We take a stroll through the Badlands visitor exhibit, hoping we can stall long enough for the rain to move along, but it doesn’t. The ranger suggests that since we can’t hike, we take a drive along the wall. The wall separates the upper and lower plains of the Badlands, and the 26 mile stretch of road follows along as the earth cuts up and down along the way, affording glorious views of these ancient and fascinating outcrops and vistas.

The rain is intermittent, but we stop the car and hop out at every outlook anyway. The land is bizarre and tall and the rain has knocked the dust out of the air, so the colors are vivid. We have music on sometimes, but mostly we just stare out our windows at the wilderness and wonder at it quietly.

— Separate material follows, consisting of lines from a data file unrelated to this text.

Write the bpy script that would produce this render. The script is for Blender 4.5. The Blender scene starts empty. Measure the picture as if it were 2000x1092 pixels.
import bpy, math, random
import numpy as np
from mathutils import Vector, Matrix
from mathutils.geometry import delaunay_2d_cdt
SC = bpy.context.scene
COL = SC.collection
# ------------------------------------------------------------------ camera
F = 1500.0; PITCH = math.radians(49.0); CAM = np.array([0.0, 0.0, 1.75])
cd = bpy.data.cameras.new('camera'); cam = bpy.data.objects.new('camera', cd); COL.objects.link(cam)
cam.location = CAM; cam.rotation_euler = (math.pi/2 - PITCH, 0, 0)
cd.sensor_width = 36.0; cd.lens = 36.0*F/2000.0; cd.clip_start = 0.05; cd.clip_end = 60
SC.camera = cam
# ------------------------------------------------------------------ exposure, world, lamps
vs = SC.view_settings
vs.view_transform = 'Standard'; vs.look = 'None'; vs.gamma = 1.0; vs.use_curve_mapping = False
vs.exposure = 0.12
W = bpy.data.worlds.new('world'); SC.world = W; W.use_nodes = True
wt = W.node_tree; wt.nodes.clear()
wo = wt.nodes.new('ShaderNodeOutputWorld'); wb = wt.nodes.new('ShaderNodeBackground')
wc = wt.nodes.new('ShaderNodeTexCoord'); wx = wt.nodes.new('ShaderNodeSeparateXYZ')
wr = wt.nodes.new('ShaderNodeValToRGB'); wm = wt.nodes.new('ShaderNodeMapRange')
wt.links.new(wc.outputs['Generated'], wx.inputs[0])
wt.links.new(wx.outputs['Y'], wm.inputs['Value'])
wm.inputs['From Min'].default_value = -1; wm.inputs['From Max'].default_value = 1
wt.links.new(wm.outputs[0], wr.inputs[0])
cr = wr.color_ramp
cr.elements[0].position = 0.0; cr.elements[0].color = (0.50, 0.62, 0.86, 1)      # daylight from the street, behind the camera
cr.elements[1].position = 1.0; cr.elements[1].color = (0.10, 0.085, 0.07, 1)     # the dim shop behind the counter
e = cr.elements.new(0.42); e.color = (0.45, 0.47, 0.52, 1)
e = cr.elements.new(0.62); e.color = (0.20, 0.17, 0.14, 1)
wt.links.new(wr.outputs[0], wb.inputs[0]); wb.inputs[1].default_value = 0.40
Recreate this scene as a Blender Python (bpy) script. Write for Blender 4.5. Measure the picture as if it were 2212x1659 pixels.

Around a bend towards the end of the drive out there are a handful of cars stopped on the shoulders. They are watching a group of big-horned sheep – some dozen or so are jumping around on some crags just off the road, and a smaller group are loitering no more than 25 yards away on the grass. I am so excited to see wildlife. We pull off and sit in the car while more come into view on all sides, apparently no strangers to cars or people. After several minutes, a group of them come so near to us that we could reach out and touch them through the window if we were so brave. I snap approximately 100 pictures before I’m willing to move along.

All said and done, it takes us a few hours to get out and back, and we have some time to kill before the lodge opens for dinner at 5:00pm. We use the time to upload pictures and then grab a quick bite before heading out. We are staying tonight at a KOA campground about 4 miles outside the park. We are worried that after all the day’s rain that the tent sites will be flooded, and note that a lot of the farmland outside the park seems to be. We are relieved to find that the campground is protected by a long embankment that has kept the tent sites flood-free, although there is a fair amount of mud to avoid.

We get the tent set up quickly, as we are again afraid of imminent rain, but it holds off for long enough that we are able to grab showers and settle in. Rain starts almost as soon as we are both inside, but it is gentle. We are asleep in no time.